Rice admits that her own parents had a much more humble cottage than the one she writes about in The Silver Boat. It was where they spent all their summers and it was filled with happy memories. But as in many Irish stories, those idyllic summers came to an end and the three sisters were faced with stark choices about what to do with the house.

“It brought us into quite a bit of conflict because we all had ideas about what that should be. We resolved it but I remember it was difficult deciding what that should be.”

In the process of taking an inventory of the old cottage Rice happened upon a trove of old photos that became part of the inspiration for her new book. “I remember going through all the things my mother and father had saved. There was things one leather box that was beaten up and in it I found all these photographs of my father in Ireland during World War II.  He had been stationed in England and every chance he got he would go to Ireland. I know now what that must have meant to him.”

There are many kinds of Irish Americans, Rice admits. There are those who wear it very proudly with symbols on the surface. Her own family were not like that. “Being Irish was just part of who we were, it just came to us through poetry and writing – my mother was an English teacher and we just read Irish writers. My father just had it in him. For him to go back to Ireland and see where his loved one came from was important for him.”

You can hear the enduring bond between the father and daughter in the respectful and at times mystified way Rice still talks about him. “As the poem goes after the first death there is no other. His death was so before and after. One minute he was in the world and then mentally he was not there. That death had such an affect on me that I went back to it when I wrote The Silver Boat.”

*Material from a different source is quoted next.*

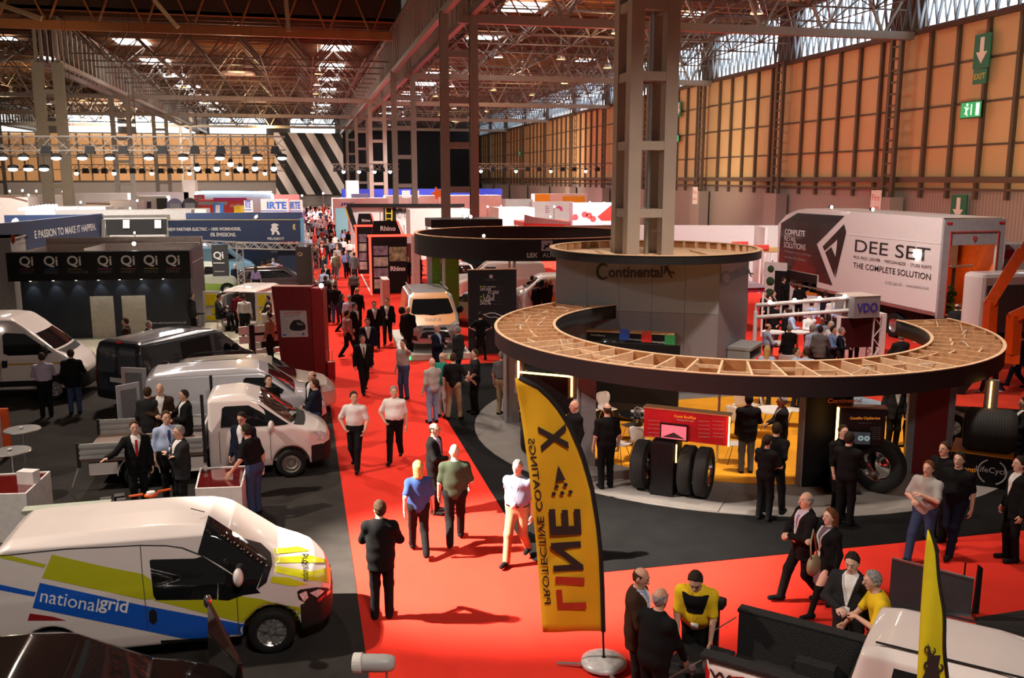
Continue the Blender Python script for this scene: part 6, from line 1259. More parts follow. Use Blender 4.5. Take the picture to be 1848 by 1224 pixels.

Healing takes a lifetime, just making sense of what you’ve lived through does too, but the message of The Silver Boat is that it’s possible. “It’s a lifelong thing for me. He died when I was so young – and he was young too, he was 57. There was so much I didn’t understand and so much he didn’t understand about me – we were in tremendous conflict when he died. I loved him but he was so mysterious. I often wonder what it would have been like if he had lived longer so I could have gotten to know him better. But I’ll never know the answer to that to that. So now I have to make peace with it the best I can.”